- _RECORDED DATA_:
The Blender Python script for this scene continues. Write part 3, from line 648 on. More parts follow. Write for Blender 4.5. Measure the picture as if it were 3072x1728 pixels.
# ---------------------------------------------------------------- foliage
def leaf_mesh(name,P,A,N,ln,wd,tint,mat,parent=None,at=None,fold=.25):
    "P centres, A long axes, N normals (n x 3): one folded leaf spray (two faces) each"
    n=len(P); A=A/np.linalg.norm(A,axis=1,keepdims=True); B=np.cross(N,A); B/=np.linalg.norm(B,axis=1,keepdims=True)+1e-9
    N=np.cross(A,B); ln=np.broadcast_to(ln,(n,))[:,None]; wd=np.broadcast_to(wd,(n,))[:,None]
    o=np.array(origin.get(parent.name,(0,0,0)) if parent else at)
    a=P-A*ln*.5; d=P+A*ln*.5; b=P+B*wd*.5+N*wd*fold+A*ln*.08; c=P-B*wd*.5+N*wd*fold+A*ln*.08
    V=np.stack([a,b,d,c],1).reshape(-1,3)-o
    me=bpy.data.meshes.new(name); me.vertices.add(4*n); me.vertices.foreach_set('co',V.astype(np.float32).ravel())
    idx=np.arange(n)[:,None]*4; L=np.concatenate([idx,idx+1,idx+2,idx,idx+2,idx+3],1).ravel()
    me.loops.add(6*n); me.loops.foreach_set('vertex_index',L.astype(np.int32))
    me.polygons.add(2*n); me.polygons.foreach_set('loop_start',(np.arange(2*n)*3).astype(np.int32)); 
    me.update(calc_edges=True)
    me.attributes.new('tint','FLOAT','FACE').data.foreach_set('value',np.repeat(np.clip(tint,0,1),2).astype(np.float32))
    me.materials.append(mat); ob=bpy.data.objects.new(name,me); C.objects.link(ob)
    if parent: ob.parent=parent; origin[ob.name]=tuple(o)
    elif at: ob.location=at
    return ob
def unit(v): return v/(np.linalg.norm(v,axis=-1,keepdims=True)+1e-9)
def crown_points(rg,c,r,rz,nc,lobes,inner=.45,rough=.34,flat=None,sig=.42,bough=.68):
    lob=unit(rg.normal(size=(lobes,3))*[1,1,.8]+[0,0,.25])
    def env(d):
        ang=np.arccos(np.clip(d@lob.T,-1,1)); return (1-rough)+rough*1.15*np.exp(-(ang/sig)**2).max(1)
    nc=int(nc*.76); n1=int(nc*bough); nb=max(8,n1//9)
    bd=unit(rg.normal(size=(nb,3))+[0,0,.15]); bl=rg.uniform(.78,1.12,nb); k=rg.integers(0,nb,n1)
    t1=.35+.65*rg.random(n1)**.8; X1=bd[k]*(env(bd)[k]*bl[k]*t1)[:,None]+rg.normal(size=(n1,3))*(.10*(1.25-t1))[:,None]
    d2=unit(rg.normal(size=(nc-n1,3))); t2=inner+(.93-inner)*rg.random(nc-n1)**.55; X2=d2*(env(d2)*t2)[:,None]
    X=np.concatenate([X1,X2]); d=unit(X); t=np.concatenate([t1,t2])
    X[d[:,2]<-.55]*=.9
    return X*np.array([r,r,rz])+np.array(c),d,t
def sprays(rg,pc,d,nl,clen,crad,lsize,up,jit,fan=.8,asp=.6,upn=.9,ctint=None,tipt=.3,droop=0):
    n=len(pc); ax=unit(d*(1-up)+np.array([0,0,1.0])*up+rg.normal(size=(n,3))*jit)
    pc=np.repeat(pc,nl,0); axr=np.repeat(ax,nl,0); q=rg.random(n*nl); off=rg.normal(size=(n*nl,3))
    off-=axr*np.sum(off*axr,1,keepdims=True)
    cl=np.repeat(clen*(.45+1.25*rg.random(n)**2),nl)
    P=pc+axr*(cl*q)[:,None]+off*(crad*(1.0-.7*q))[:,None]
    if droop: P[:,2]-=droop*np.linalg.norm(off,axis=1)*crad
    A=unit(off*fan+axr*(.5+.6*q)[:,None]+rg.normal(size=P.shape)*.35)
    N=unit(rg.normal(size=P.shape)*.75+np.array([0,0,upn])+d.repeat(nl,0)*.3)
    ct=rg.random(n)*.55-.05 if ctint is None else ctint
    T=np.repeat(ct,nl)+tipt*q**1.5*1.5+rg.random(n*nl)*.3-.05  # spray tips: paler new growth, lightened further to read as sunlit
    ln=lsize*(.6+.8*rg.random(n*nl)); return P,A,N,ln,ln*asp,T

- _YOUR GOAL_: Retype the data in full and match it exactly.

- _PROBLEM SOLUTION_:
The Blender Python script for this scene continues. Write part 3, from line 648 on. More parts follow. Write for Blender 4.5. Measure the picture as if it were 3072x1728 pixels.
# ---------------------------------------------------------------- foliage
def leaf_mesh(name,P,A,N,ln,wd,tint,mat,parent=None,at=None,fold=.25):
    "P centres, A long axes, N normals (n x 3): one folded leaf spray (two faces) each"
    n=len(P); A=A/np.linalg.norm(A,axis=1,keepdims=True); B=np.cross(N,A); B/=np.linalg.norm(B,axis=1,keepdims=True)+1e-9
    N=np.cross(A,B); ln=np.broadcast_to(ln,(n,))[:,None]; wd=np.broadcast_to(wd,(n,))[:,None]
    o=np.array(origin.get(parent.name,(0,0,0)) if parent else at)
    a=P-A*ln*.5; d=P+A*ln*.5; b=P+B*wd*.5+N*wd*fold+A*ln*.08; c=P-B*wd*.5+N*wd*fold+A*ln*.08
    V=np.stack([a,b,d,c],1).reshape(-1,3)-o
    me=bpy.data.meshes.new(name); me.vertices.add(4*n); me.vertices.foreach_set('co',V.astype(np.float32).ravel())
    idx=np.arange(n)[:,None]*4; L=np.concatenate([idx,idx+1,idx+2,idx,idx+2,idx+3],1).ravel()
    me.loops.add(6*n); me.loops.foreach_set('vertex_index',L.astype(np.int32))
    me.polygons.add(2*n); me.polygons.foreach_set('loop_start',(np.arange(2*n)*3).astype(np.int32)); 
    me.update(calc_edges=True)
    me.attributes.new('tint','FLOAT','FACE').data.foreach_set('value',np.repeat(np.clip(tint,0,1),2).astype(np.float32))
    me.materials.append(mat); ob=bpy.data.objects.new(name,me); C.objects.link(ob)
    if parent: ob.parent=parent; origin[ob.name]=tuple(o)
    elif at: ob.location=at
    return ob
def unit(v): return v/(np.linalg.norm(v,axis=-1,keepdims=True)+1e-9)
def crown_points(rg,c,r,rz,nc,lobes,inner=.45,rough=.34,flat=None,sig=.42,bough=.68):
    lob=unit(rg.normal(size=(lobes,3))*[1,1,.8]+[0,0,.25])
    def env(d):
        ang=np.arccos(np.clip(d@lob.T,-1,1)); return (1-rough)+rough*1.15*np.exp(-(ang/sig)**2).max(1)
    nc=int(nc*.76); n1=int(nc*bough); nb=max(8,n1//9)
    bd=unit(rg.normal(size=(nb,3))+[0,0,.15]); bl=rg.uniform(.78,1.12,nb); k=rg.integers(0,nb,n1)
    t1=.35+.65*rg.random(n1)**.8; X1=bd[k]*(env(bd)[k]*bl[k]*t1)[:,None]+rg.normal(size=(n1,3))*(.10*(1.25-t1))[:,None]
    d2=unit(rg.normal(size=(nc-n1,3))); t2=inner+(.93-inner)*rg.random(nc-n1)**.55; X2=d2*(env(d2)*t2)[:,None]
    X=np.concatenate([X1,X2]); d=unit(X); t=np.concatenate([t1,t2])
    X[d[:,2]<-.55]*=.9
    return X*np.array([r,r,rz])+np.array(c),d,t
def sprays(rg,pc,d,nl,clen,crad,lsize,up,jit,fan=.8,asp=.6,upn=.9,ctint=None,tipt=.3,droop=0):
    n=len(pc); ax=unit(d*(1-up)+np.array([0,0,1.0])*up+rg.normal(size=(n,3))*jit)
    pc=np.repeat(pc,nl,0); axr=np.repeat(ax,nl,0); q=rg.random(n*nl); off=rg.normal(size=(n*nl,3))
    off-=axr*np.sum(off*axr,1,keepdims=True)
    cl=np.repeat(clen*(.45+1.25*rg.random(n)**2),nl)
    P=pc+axr*(cl*q)[:,None]+off*(crad*(1.0-.7*q))[:,None]
    if droop: P[:,2]-=droop*np.linalg.norm(off,axis=1)*crad
    A=unit(off*fan+axr*(.5+.6*q)[:,None]+rg.normal(size=P.shape)*.35)
    N=unit(rg.normal(size=P.shape)*.75+np.array([0,0,upn])+d.repeat(nl,0)*.3)
    ct=rg.random(n)*.55-.05 if ctint is None else ctint
    T=np.repeat(ct,nl)+tipt*q**1.5*1.5+rg.random(n*nl)*.3-.05  # spray tips: paler new growth, lightened further to read as sunlit
    ln=lsize*(.6+.8*rg.random(n*nl)); return P,A,N,ln,ln*asp,T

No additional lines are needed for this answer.